Her very being sparked a multitude of crucial conversations. In 2018, her run to the Wimbledon final—months after Olympia’s delivery led to a life-threatening pulmonary embolism and hematoma that required multiple surgeries—inspired millions of moms. But that chatter shifted, in an instant. On a September afternoon, a male umpire penalized Williams at a key moment in the U.S. Open final, for a verbal outburst. She argued that men got away with much worse. Serena lost to Naomi Osaka, and the fallout prompted debates about decorum, fair play, gender discrimination, racial discrimination, letter of the law, spirit of the law, and unconscious biases.

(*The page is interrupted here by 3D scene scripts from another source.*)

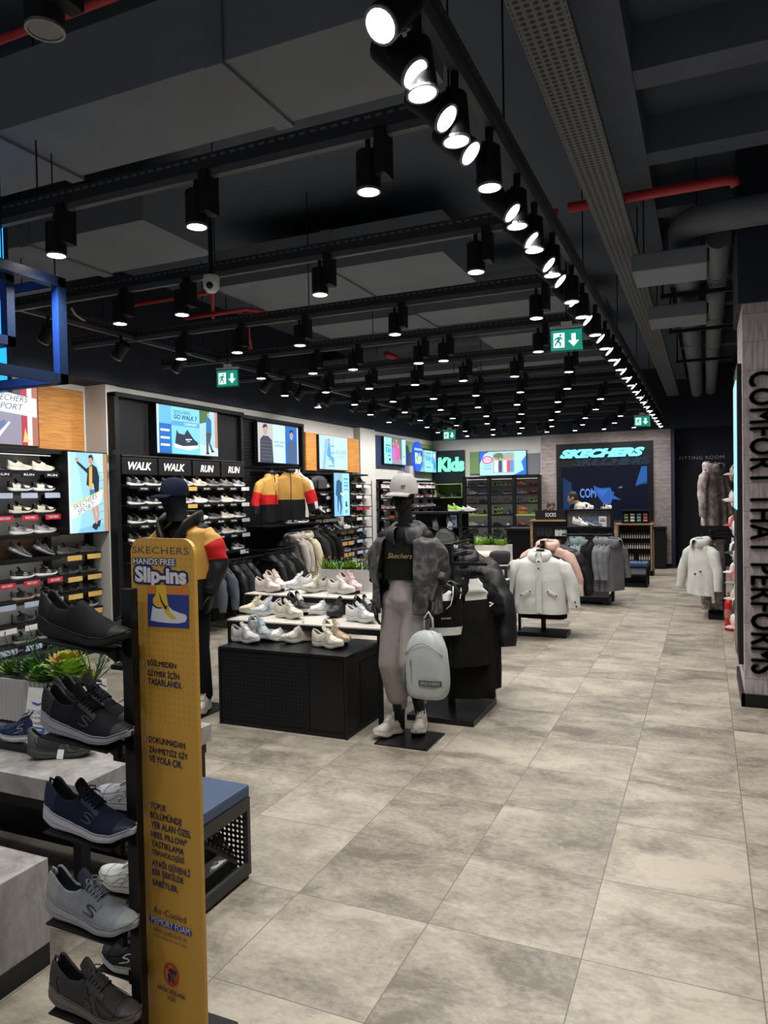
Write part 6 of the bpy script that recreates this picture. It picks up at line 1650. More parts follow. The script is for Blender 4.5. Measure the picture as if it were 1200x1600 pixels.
g = text_fit('S', .032, .036, bold=.06).xf(frame_mat((-.012, -.112, .004), X, Vector((0, .25, 1)))); g.xf(Rc); part('cap_logo', g, INKW, mm)
# face cover and tee
rs = []
for z, rx, ry, dy in ((-.19, .115, .10, .04), (-.13, .085, .085, .03), (-.09, .075, .085, .015), (-.03, .083, .100, 0.0), (.02, .086, .106, 0.0), (.05, .084, .105, 0.0)):
    rs.append([Vector((rx*cos(a), dy+ry*sin(a), z))+wr(Vector((cos(a)*.1, sin(a)*.1, z)), .008, 22, 2) for a in [2*pi*k/28 for k in range(28)]])
part('face_cover', G().rings(rs, 0, False, False).xf(Matrix.Translation(HC) @ Matrix.Rotation(yawM, 4, 'Z')), cmat((.010,.011,.016), 'cloth'), mm, smooth=True, sub=1)
rs, cl = body_rings(.40, .50, .25, 1.0, 0, 1.0, fold=.004); part('tee_shirt', G().rings(rs, 0, False, False).xf(Matrix.Translation(L0(-3.88, 4.76, 1.51))), TEE, mm, smooth=True, sub=1)
text_on('COMFORT', L0(-4.00, 4.628, 1.325), Vector((1, -.03, 0)), Z, .13, .016, INKW, mm); text_on('SKX', L0(-4.0, 4.628, 1.28), Vector((1, -.03, 0)), Z, .10, .03, INKW, mm)
# trousers
g = G(); capsule(g, L0(-3.88, 4.765, 1.02), L0(-3.88, 4.77, .97), .135, .14)
for hip, knee, f in ((L0(-3.97, 4.765, .92), L0(-3.985, 4.735, .52), fa), (L0(-3.79, 4.765, .92), L0(-3.77, 4.755, .52), fb)):
    an = Vector((f.x, f.y-.04, .14))-o0; capsule(g, hip, knee, .125, .095); capsule(g, knee, an, .095, .068)
for i in range(len(g.v)): g.v[i] += wr(g.v[i], .014, 9, 1)
fleshed('trousers', g, cmat((.008,.008,.009), 'cloth'), mm, .01, 4)
YE = cmat((.60,.33,.075), 'nylon'); RDJ = cmat((.62,.012,.015), 'nylon'); BKJ = cmat((.007,.007,.008), 'nylon')
rs, cl = body_rings(.52, .70, .34, 1.04, 0, 8.0, n=46, fold=.010, a0=radians(-90+26), a1=radians(270-26), nz=28)
nr = len(rs)
def mi(i, j): return 1 if i > nr*.62 else 0
o = part('jacket', G().rings(rs, 0, False, False, closed=False, mi=mi).xf(Matrix.Translation(L0(-3.88, 4.76, 1.54))), [YE, BKJ], mm, smooth=True, sub=1)
sd = o.modifiers.new('thick', 'SOLIDIFY'); sd.thickness = .008; sd.offset = 1
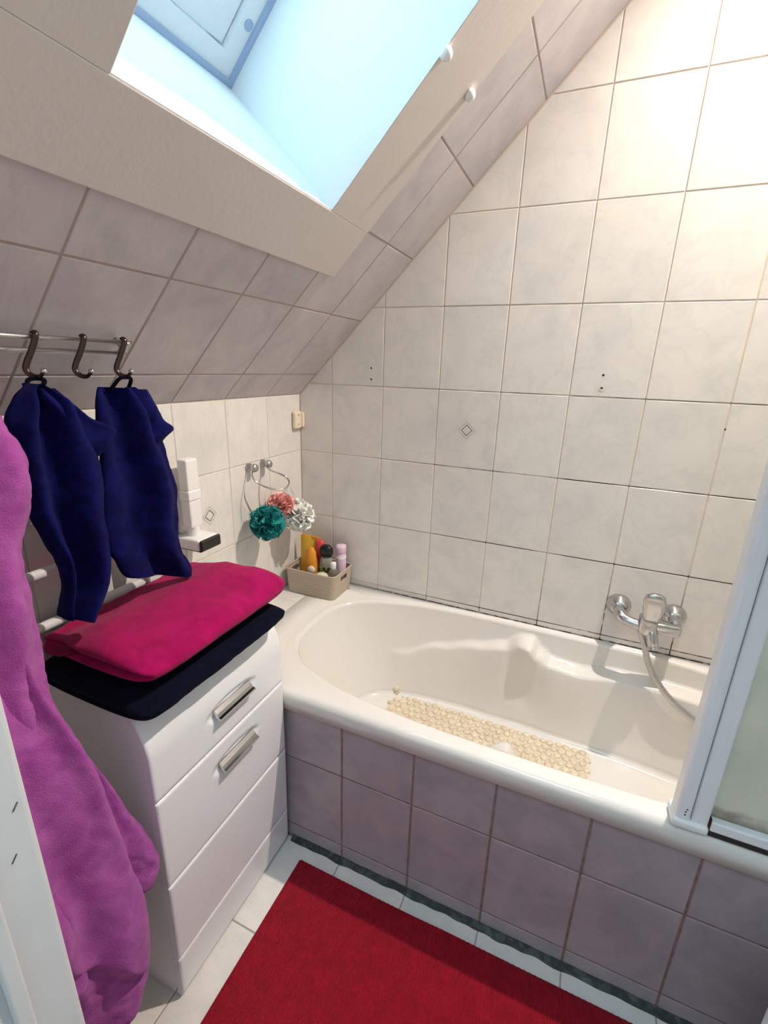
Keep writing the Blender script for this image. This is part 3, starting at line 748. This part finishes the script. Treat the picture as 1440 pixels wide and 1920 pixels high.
# ================================================================== SOFT GOODS
def fuzz(v, amp, sc):
    return amp*noise.noise(Vector(v)*sc) + amp*0.5*noise.noise(Vector(v)*sc*2.3)
def hang(rows, T, folds, nu=44, nv=10, fz=0.0012, n=Vector((1, 0, 0))):
    """hanging cloth as a closed soft body; rows of (zL, zR, yL, yR, x)"""
    Ls = catmull([(r[4], r[2], r[0]) for r in rows], nv); Rs = catmull([(r[4], r[3], r[1]) for r in rows], nv)
    m = len(Ls); v = []
    for j in range(m):
        tt = j/(m - 1); Tj = T(tt) if callable(T) else T
        Tj *= min(1.0, 0.25 + (1 - abs(2*tt - 1))*14)**0.5 if not callable(T) else 1
        for side in (1, -1):
            for i in range(nu):
                u = i/(nu - 1) if side > 0 else 1 - i/(nu - 1)
                u2 = 0.5 - 0.5*math.cos(math.pi*u)
                P = Ls[j].lerp(Rs[j], u2)
                d = side*Tj*0.5*(max(0.0, 4*u2*(1 - u2)))**0.4
                fo = sum(A*math.sin(2*math.pi*(k*u2 + ph + dr_*tt)) * smooth01(4*u2*(1-u2)*1.5) for k, A, ph, dr_ in folds)
                P = P + n*(d + fo)
                P = P + Vector((1, 0.3, 0.2))*(fuzz(P, fz, 60) + 0.007*noise.noise(P*11)) + Vector((0.2, 1, 0))*(fuzz(P, fz*0.8, 34) + 0.004*noise.noise(P*17))
                v.append(tuple(P))
    w_ = 2*nu; f = grid_faces(w_, m, wrap=True)
    f.append(tuple(range(w_))[::-1]); f.append(tuple((m-1)*w_ + k for k in range(w_)))
    return v, f
def merged(parts):
    V, F = [], []
    for v, f in parts:
        o = len(V); V += v; F += [tuple(i + o for i in q) for q in f]
    return V, F

T1 = [(1.322, 1.321, -1.046, -1.028, 0.190), (1.310, 1.308, -1.062, -1.009, 0.190), (1.298, 1.294, -1.072, -0.990, 0.190), (1.279, 1.270, -1.083, -0.977, 0.190), (1.260, 1.244, -1.091, -0.966, 0.190), (1.220, 1.197, -1.093, -0.956, 0.190), (1.177, 1.149, -1.090, -0.954, 0.190), (1.124, 1.089, -1.086, -0.959, 0.190), (1.063, 1.024, -1.069, -0.957, 0.190), (1.018, 0.981, -1.055, -0.961, 0.190), (0.975, 0.945, -1.051, -0.975, 0.190), (0.942, 0.914, -1.056, -0.995, 0.190), (0.914, 0.893, -1.058, -1.016, 0.190)]
T1F = [(1.315, 1.314, -1.040, -1.012, 0.196), (1.294, 1.290, -1.034, -0.989, 0.198), (1.270, 1.262, -1.020, -0.957, 0.2), (1.249, 1.238, -1.005, -0.917, 0.2), (1.224, 1.217, -0.995, -0.934, 0.2), (1.196, 1.190, -0.991, -0.962, 0.196)]
T2 = [(1.312, 1.310, -0.918, -0.840, 0.170), (1.299, 1.295, -0.923, -0.822, 0.170), (1.276, 1.268, -0.928, -0.808, 0.170), (1.242, 1.228, -0.932, -0.798, 0.170), (1.193, 1.170, -0.935, -0.786, 0.170), (1.144, 1.108, -0.942, -0.771, 0.170), (1.103, 1.058, -0.946, -0.768, 0.170), (1.051, 0.997, -0.948, -0.776, 0.170), (1.006, 0.945, -0.945, -0.774, 0.170), (0.980, 0.910, -0.937, -0.757, 0.170), (0.948, 0.882, -0.925, -0.749, 0.170), (0.932, 0.874, -0.915, -0.756, 0.170)]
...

All from a Serena Williams tennis match.
Osaka, who has since won three more Grand Slams, never would have picked up a tennis racket if it weren’t for Williams. “I remember as a kid watching in awe, and I was so happy to be seeing a strong Black woman on my screen,” she tells TIME. “Even though she is retiring, her legacy definitely lives on through Coco [Gauff], Sloane [Stephens], Madison [Keys], and other women of color at the top of their game. Serena is unequivocally the best athlete ever. Forget female athlete, I mean athlete. No one else has changed her sport as much as she did and against all odds.”
When informed of Osaka’s comment during our late-August conversation in New York, Williams demurs when the talk turns to being the GOAT. That is, up to a point.
“I don’t know any other person that has won a Grand Slam or a championship in the NBA or anything else nine weeks pregnant,” she says. She laughs, a habit when she wants to make a serious point. “A two-week event. That tournament, I relied on my brain. An athlete isn’t just about what an animal you are physically, like a specimen. It’s using everything. Your mind, your body, everything. And doing that for 20 years. And doing it against people that come against you and play the best game of their life. Every single time.